My M5 was treated to a Dinan chip, brake and Stage III suspension upgrade early in its life. I don't have a clue about the spring rates, but the lowered the car about 3/4 inch and have probably sagged some too. The front bar is huge compared to the rear. In my opinion, Dinan did not size them correctly, I run full soft in front, full hard in rear and still wish the rear bar were stiffer. The camber plates result in about 2 degrees negative front camber. The last owner added 750 thrust arm bushings and replaced the Throwing Stars with 8.5 x 17 ET15 wheels. This, combined with the camber plates, allowed 255/40R17's to be fitted. The ride is pretty stiff and the handling is fabulous. The car is stable at speed.
However, violent tram-lining (darting from side to side) occurs on uneven roads, even at 30 mph. I concluded that this was due to the camber plates, wider tires and incorrect offset (should be ET20). My plan was to ditch the camber plates, install a stock wheel/tire combination and reduce rear camber. This last item deserves discussion.
All E34's are blessed with severe understeer. Front camber is often increased to reduce understeer and promote good turn-in. The same thing can be achieved by reducing rear camber, and I reasoned this would be a better way to achieve it, resulting in less tram-lining and more even tire wear. So I had the alignment shop do a baseline, camber was -2.0F, -1.9R caster and toe were great, except for a minor rear toe bias that was within tolerance (going be memory on all this).
Then I got to reading my handling and race car design books and found the kicker. Most suspensions are designed so that as the spring compresses, the top of the wheel leans slightly in towards the center of the car (camber curve). This is done so that as the body rolls when cornering, the outside tire is kept flat on the ground. For a MacPherson strut, camber remains nearly constant. THERE IS NO CAMBER CURVE. The factory put a lot of rear camber in so that as the body leans, grip increases and you don't spin out. I canned the idea of reducing rear camber.
Talking with a guy that road-races an M5, I have come to appreciate that we are limited by tire size. He is running relatively hard compound 275's front and rear (they rub). I have decided to keep the ET15's for now, and hope that some of the tram-lining will go away when I replace the Sumitomo HTRZ II's that came with the car (known problem with these tires).

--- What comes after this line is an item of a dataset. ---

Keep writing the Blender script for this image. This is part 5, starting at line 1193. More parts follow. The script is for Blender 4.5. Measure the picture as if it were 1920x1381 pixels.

If I were to do it from scratch, I would run factory springs, an adjustible front camber plate and look for a kit with the biggest rear sway bar I could find. I think there's a small Australian company...
Now to your car. I vaguely remember reading about fitting E30 camber plates. There was an issue with having to cut down the nuts that retain them (???) The person was willing to live with it, but not willing to endorse the idea. I'd keep them if I were you.
Stiffer springs, lowering and stiffer sway bars all reduce body roll. This is critical for making a MacPherson strut equipped car handle better, remember, we have no camber curve to counteract body roll. You will have to decide how you like the ride (spring stiffness) and compare the size of your sway bars with others before changing anything.